Intenciones del infierno

Intenciones del infierno

Prosigue el Ajuntament de València su acertada iniciativa de recuperar el nombre y la memoria de José Iturbi desde parámetros que van más allá de la manida imagen de «valenciano universal» y de tantos otros acostumbrados lugares comunes. Tanto se ha sobado el nombre del gran pianista que su figura ha quedada menguada y hasta «catetizada» por cuatro clichés. José Iturbi, nacido en 1895, en la antigua calle de Eixedrea, hoy rotulada con su nombre, no es solo el valenciano que triunfó en Hollywood y se convirtió pronto en celebridad en los Estados Unidos. Iturbi es y fue y será, sobre todo y más allá de localismos, paellas y valencianidad, uno de los grandes del teclado. De su tiempo y de todos los demás.

Por eso, el concierto en forma de «oda» celebrado el sábado en l’Almodí, ha supuesto un paso atrás, un inesperado receso en esta línea de rehabilitación y dignificación de su figura. Ya el rimbombante título del programa, «Oda al piano, oda al pianista, oda a José Iturbi» presagiaba lo que fue: una suerte de juegos florales en la que el bienintencionado verbo en forma de versos de ripiosas rimas de Juan Manuel Aparisi no hacía sino incidir, entre música e interpretaciones, en todos los tópicos y falsas leyendas habidas y por haber del pobre Iturbi. Entre las barbaridades escuchadas el sábado en l’Almodí, conviene desmentir, por ejemplo, que Iturbi tocara con la Filarmónica de Berlín, o que realizara una versión para piano a dos manos de la Rapsodia en Blue de Gershwin. De buenas intenciones lleno está el infierno, sí…

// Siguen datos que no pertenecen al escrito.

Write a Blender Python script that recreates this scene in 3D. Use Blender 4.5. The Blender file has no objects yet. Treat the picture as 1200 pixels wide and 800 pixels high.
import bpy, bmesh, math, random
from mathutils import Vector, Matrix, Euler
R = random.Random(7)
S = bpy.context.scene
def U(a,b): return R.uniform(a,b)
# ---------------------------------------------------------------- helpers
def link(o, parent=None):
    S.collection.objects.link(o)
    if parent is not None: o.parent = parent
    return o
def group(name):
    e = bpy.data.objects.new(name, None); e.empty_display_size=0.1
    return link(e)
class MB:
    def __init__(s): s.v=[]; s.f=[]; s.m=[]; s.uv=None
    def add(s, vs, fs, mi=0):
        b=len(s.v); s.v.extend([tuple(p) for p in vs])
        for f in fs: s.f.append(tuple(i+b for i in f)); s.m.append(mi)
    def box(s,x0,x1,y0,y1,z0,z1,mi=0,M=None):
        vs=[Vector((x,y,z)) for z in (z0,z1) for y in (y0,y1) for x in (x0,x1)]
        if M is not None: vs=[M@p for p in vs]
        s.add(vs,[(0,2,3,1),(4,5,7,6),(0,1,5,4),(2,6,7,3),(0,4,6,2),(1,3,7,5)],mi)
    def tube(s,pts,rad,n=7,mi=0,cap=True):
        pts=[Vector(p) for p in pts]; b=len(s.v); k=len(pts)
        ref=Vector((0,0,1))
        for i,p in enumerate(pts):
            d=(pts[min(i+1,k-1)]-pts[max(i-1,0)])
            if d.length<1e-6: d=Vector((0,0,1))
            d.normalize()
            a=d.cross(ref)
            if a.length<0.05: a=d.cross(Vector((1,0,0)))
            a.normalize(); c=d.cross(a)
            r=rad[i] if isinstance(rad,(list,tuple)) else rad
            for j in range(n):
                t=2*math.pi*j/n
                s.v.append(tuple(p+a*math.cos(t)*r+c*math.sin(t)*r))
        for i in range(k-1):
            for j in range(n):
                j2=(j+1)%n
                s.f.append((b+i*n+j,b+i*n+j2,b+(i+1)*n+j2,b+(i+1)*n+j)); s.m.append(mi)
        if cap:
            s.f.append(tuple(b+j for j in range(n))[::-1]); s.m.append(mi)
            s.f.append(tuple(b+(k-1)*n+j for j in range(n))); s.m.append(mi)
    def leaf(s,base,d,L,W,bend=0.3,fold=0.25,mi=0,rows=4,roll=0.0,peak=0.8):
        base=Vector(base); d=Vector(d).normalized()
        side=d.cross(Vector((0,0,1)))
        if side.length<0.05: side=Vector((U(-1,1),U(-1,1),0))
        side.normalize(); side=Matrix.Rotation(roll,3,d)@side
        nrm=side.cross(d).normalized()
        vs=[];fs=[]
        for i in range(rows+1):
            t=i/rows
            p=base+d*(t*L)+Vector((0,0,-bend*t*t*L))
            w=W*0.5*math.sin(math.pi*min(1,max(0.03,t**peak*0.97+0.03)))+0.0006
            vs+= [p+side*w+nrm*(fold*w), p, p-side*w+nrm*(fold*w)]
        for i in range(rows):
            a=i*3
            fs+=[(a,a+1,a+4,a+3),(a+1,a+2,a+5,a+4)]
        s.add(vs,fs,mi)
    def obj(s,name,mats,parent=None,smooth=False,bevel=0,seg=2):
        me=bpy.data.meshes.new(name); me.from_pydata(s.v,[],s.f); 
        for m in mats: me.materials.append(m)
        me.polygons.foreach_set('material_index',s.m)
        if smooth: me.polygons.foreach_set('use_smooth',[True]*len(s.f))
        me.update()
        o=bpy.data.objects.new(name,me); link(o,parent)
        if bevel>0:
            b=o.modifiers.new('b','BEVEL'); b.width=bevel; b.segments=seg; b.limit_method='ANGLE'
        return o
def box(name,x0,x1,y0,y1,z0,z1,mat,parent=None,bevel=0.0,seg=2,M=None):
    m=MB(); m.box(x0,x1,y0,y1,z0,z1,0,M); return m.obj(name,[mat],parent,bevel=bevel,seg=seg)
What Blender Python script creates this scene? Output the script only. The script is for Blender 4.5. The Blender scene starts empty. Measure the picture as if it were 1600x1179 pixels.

Tampoco tuvo miga ni rigor el contenido estrictamente musical, fundamentado en fragmentos, pequeñas obras e innecesarios arreglos para piano, violonchelo y contrabajo que recogían los repertorios más trillados tocados por Iturbi. Salvo las sobresalientes interpretaciones al piano del siempre grande Carlos Apellániz de las hipervirtuosísticas variaciones sobre El vito del ursaonés Manuel Infante y de la Rapsodia en Blue, de Gershwin; la calidez del contrabajo de Javier Sapiña en la Suite andaluza del sabadellense Pere Vallés -cantó con jondura la Saeta y aroma popular al Polo gitano-, y la excelencia conjuntada del violonchelo de Jorge David Fanjul y el piano versátil de Apellániz en el más que hermoso Andante de la Sonata en sol menor de Rajmáninov, el resto del programa fue un descartable mejunje a base de arreglos y apaños de músicas de Chopin, Liszt y Granados, cuyo Intermedio de Goyescas cerró tan bienintencionado e inoportuno batiburrillo «poético-musical».